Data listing
--------------------------------------------------

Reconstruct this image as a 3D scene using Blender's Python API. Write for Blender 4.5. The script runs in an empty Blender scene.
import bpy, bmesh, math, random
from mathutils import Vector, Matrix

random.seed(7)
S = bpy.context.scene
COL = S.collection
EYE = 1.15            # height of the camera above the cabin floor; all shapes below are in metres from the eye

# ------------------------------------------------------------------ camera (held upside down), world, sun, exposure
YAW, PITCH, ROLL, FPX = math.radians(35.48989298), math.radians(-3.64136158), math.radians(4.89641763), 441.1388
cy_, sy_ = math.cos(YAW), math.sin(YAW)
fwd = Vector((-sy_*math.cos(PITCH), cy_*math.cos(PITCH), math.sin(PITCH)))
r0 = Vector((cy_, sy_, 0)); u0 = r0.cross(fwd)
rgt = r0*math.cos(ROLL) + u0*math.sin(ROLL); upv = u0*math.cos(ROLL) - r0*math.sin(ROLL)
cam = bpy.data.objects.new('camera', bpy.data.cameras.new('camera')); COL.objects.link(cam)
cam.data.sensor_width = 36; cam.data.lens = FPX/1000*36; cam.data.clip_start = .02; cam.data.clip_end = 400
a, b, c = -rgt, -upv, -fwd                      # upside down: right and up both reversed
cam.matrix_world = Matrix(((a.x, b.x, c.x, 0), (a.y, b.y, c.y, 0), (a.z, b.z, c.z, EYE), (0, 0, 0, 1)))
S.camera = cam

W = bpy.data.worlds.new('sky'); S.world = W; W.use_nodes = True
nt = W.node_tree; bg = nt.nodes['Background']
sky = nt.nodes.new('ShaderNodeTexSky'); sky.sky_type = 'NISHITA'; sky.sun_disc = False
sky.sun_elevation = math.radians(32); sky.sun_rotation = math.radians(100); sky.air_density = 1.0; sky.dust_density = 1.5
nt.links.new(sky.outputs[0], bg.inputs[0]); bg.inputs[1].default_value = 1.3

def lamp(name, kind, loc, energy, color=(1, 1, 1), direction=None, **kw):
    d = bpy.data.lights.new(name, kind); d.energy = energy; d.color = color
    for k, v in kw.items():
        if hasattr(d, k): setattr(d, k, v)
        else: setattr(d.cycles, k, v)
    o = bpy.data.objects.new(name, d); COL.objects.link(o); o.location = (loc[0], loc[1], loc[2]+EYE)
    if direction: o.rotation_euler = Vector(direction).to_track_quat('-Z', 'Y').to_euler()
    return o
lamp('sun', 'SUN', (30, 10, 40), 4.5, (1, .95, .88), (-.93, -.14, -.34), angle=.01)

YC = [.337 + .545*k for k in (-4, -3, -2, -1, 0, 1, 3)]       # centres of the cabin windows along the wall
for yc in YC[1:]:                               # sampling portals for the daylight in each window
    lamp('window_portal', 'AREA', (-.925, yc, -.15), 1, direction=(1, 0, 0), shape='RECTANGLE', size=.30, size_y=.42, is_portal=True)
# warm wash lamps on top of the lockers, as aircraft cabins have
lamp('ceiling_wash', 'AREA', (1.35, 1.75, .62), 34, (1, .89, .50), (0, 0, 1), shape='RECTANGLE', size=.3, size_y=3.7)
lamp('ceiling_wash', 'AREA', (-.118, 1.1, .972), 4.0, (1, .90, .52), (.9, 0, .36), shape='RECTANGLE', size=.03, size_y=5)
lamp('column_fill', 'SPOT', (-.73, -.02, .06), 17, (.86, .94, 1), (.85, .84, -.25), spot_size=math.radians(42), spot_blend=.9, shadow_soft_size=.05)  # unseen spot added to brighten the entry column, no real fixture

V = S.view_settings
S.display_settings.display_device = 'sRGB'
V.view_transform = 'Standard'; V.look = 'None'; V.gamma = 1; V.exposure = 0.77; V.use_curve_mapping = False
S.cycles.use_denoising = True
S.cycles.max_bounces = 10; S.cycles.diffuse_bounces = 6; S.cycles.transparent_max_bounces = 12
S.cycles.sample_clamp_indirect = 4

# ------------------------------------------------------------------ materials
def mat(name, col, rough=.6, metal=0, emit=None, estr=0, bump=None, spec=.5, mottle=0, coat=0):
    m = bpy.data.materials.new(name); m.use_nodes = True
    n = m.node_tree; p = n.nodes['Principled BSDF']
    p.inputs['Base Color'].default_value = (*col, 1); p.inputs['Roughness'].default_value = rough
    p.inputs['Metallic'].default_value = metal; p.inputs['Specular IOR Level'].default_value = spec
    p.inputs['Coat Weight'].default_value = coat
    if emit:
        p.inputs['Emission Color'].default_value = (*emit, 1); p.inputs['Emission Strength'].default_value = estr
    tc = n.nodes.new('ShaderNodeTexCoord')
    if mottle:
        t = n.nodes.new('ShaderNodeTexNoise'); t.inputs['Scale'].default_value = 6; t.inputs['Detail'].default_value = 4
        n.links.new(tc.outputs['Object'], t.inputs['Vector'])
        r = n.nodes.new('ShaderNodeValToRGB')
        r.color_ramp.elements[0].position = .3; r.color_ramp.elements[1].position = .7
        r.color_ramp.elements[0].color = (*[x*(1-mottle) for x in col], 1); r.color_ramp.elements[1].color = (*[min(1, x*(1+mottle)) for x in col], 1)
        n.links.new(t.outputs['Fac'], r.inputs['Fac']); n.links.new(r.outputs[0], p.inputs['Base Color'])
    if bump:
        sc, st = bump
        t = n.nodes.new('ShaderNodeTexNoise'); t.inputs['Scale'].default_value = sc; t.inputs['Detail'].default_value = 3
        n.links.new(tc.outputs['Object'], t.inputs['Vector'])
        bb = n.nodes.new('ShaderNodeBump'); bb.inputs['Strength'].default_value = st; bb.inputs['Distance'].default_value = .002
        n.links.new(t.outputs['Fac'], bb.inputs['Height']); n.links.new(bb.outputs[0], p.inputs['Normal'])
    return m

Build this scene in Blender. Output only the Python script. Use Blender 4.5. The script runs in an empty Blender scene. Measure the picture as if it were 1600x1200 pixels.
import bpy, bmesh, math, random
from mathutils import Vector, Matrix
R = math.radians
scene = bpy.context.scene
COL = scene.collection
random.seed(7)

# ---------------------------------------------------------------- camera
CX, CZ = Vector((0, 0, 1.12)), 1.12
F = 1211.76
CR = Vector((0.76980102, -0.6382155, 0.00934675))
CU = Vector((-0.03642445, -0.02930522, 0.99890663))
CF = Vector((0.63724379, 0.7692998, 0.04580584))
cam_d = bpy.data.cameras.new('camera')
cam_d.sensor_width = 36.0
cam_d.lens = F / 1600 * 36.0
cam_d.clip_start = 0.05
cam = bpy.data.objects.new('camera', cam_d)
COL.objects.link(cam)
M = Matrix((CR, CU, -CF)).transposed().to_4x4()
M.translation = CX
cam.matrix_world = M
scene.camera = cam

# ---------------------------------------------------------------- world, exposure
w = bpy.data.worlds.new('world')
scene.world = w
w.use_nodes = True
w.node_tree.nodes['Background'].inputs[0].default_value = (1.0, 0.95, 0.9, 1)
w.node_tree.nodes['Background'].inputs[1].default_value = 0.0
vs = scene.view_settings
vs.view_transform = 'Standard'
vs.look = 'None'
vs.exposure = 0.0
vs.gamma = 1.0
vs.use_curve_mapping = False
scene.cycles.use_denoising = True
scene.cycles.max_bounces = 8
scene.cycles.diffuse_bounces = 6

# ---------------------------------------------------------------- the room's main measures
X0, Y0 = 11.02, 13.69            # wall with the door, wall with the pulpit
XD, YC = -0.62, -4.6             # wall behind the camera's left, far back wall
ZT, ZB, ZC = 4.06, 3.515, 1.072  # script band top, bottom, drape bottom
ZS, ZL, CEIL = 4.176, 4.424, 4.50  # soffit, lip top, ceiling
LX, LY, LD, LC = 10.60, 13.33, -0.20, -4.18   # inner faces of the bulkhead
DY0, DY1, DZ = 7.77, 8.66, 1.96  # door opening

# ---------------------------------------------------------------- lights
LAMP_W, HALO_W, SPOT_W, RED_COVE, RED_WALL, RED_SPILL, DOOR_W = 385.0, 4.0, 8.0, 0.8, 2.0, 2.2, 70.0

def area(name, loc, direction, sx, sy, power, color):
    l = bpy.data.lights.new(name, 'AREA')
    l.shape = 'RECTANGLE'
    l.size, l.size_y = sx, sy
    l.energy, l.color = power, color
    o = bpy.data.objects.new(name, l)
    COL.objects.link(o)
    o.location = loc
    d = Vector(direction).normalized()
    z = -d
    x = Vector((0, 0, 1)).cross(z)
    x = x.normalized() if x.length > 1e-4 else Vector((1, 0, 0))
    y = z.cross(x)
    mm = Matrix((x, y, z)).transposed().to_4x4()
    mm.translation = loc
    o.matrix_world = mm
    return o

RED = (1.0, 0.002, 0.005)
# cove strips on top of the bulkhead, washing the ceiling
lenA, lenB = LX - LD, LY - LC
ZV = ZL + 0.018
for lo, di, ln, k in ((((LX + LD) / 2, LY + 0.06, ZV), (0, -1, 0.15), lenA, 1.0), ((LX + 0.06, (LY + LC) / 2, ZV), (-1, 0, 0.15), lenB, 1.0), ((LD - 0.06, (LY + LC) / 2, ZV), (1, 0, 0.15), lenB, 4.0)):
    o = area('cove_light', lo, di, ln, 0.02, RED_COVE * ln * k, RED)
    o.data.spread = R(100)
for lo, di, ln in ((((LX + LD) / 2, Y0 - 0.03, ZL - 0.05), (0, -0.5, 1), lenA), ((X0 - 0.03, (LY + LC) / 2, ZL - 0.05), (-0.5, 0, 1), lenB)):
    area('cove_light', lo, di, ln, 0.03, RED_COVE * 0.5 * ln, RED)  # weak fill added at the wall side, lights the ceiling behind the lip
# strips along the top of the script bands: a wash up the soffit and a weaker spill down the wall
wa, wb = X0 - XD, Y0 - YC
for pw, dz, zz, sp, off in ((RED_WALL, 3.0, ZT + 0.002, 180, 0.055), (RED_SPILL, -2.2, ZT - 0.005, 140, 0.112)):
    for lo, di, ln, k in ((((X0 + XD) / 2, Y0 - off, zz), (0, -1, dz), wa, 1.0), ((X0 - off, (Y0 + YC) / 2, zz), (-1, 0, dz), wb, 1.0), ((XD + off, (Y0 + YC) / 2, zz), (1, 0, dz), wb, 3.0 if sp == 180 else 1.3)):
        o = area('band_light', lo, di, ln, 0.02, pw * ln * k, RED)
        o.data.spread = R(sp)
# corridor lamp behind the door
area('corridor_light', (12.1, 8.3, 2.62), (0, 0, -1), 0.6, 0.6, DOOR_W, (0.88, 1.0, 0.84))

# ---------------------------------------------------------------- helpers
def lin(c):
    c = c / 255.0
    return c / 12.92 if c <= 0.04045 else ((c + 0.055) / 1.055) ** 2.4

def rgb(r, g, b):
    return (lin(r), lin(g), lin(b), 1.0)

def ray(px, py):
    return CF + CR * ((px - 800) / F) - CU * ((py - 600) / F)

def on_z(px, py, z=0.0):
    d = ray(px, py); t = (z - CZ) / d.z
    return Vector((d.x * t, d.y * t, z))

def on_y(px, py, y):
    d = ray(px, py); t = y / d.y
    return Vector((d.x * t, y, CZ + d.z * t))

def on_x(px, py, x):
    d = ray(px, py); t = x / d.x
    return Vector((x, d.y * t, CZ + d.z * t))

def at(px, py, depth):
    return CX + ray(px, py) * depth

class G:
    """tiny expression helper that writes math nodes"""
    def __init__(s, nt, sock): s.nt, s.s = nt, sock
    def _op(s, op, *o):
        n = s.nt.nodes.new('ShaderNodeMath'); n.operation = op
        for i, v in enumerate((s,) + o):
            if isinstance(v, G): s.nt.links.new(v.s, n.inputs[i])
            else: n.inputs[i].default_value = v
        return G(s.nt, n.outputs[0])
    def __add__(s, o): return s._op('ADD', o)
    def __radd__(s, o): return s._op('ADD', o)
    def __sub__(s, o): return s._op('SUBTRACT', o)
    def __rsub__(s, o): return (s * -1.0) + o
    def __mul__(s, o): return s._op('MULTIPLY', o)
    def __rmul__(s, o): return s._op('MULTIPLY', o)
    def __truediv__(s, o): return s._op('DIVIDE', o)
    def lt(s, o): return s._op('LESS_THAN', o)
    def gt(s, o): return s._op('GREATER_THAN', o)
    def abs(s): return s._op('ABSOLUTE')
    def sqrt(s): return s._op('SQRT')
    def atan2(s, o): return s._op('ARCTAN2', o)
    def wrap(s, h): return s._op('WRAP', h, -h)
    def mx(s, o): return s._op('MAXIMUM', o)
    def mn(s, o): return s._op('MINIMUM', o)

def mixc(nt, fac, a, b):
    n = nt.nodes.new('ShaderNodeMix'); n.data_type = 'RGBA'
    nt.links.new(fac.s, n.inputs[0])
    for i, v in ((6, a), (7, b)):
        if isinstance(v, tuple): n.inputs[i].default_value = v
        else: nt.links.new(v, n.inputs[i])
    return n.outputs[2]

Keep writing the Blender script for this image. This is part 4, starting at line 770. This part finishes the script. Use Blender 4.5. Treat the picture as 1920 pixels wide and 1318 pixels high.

--------------------------------------------------

*EXERCISE REQUIREMENTS*
Repeat word for word the lines from the line containing "Build this scene" to the line containing "scene.cycles.diffuse_bounces = 6", both lines included; nothing else should appear.

*REPLY*
Build this scene in Blender. Output only the Python script. Use Blender 4.5. The script runs in an empty Blender scene. Measure the picture as if it were 1600x1200 pixels.
import bpy, bmesh, math, random
from mathutils import Vector, Matrix
R = math.radians
scene = bpy.context.scene
COL = scene.collection
random.seed(7)

# ---------------------------------------------------------------- camera
CX, CZ = Vector((0, 0, 1.12)), 1.12
F = 1211.76
CR = Vector((0.76980102, -0.6382155, 0.00934675))
CU = Vector((-0.03642445, -0.02930522, 0.99890663))
CF = Vector((0.63724379, 0.7692998, 0.04580584))
cam_d = bpy.data.cameras.new('camera')
cam_d.sensor_width = 36.0
cam_d.lens = F / 1600 * 36.0
cam_d.clip_start = 0.05
cam = bpy.data.objects.new('camera', cam_d)
COL.objects.link(cam)
M = Matrix((CR, CU, -CF)).transposed().to_4x4()
M.translation = CX
cam.matrix_world = M
scene.camera = cam

# ---------------------------------------------------------------- world, exposure
w = bpy.data.worlds.new('world')
scene.world = w
w.use_nodes = True
w.node_tree.nodes['Background'].inputs[0].default_value = (1.0, 0.95, 0.9, 1)
w.node_tree.nodes['Background'].inputs[1].default_value = 0.0
vs = scene.view_settings
vs.view_transform = 'Standard'
vs.look = 'None'
vs.exposure = 0.0
vs.gamma = 1.0
vs.use_curve_mapping = False
scene.cycles.use_denoising = True
scene.cycles.max_bounces = 8
scene.cycles.diffuse_bounces = 6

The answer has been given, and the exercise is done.